Soldiers at the IDF’s central Kirya base in Tel Aviv have recently been banned from ordering food deliveries directly to the facility.
By Hezy Laing
In the high-stakes world of modern intelligence, even a simple pizza can become a tactical indicator.
The “Pizza Meter”—a term originally coined for the Pentagon Pizza Index—has recently surfaced in Israel as a legitimate concern for military planners.
This phenomenon, which tracks surges in food deliveries to strategic government and military hubs, is being treated as a latent “spy system” that could inadvertently signal the timing of major operations, particularly as tensions with Iran reach a boiling point.
The logic behind the Pizza Meter is rooted in “PizzINT” (Pizza Intelligence): when high-level officials and military staff are forced to work late into the night to finalize strike plans or monitor a crisis, they frequently order mass quantities of fast food to their desks.
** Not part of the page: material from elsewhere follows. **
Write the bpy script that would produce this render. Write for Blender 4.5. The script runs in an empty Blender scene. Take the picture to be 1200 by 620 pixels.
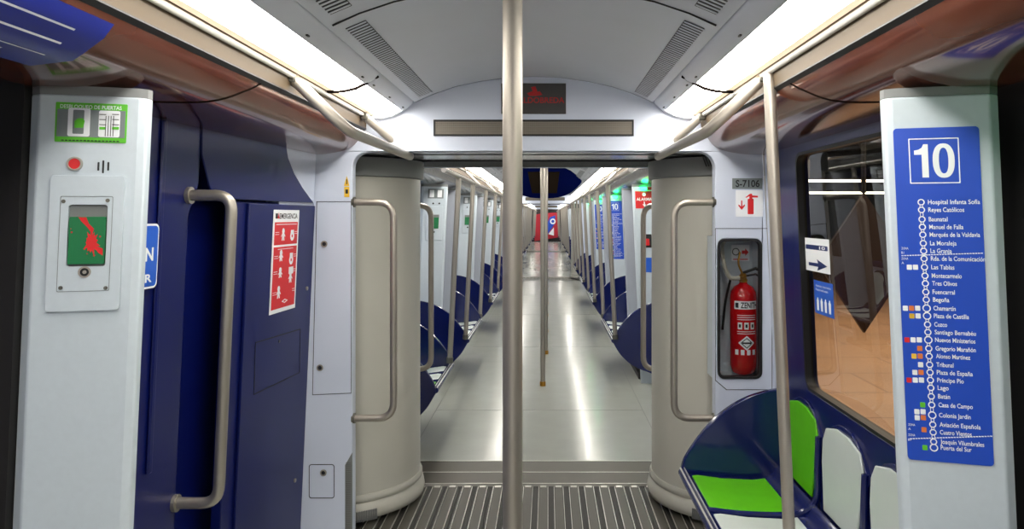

In June 2025, this theory was validated in real-time when Google Maps activity data at pizzerias near the Pentagon spiked over 700% just one hour before Israel launched airstrikes on Iranian targets.
The correlation was so precise that online sleuths began discussing the operation before official news networks had even broken the story.
Recognizing this vulnerability, the Israel Air Force (IAF) has reportedly taken defensive measures.
Soldiers at the Kirya base in Tel Aviv—Israel’s equivalent of the Pentagon—have recently been banned from ordering food deliveries directly to the facility.
Instead, personnel must meet couriers at external rendezvous points to disrupt the data patterns that adversaries could use to “clock” the start of a military offensive.
This shift reflects a broader move toward managing Open-Source Intelligence (OSINT).
In an era where anyone with a smartphone can monitor the “Popular Times” feature on Google Maps for restaurants near sensitive sites, the Pizza Meter has evolved from a Cold War-era anecdote into a critical security leak.
For the IDF, the goal is now to ensure that the next major strategic move isn’t telegraphed by a sudden, late-night surge in delivery scooters arriving at the gates of its headquarters.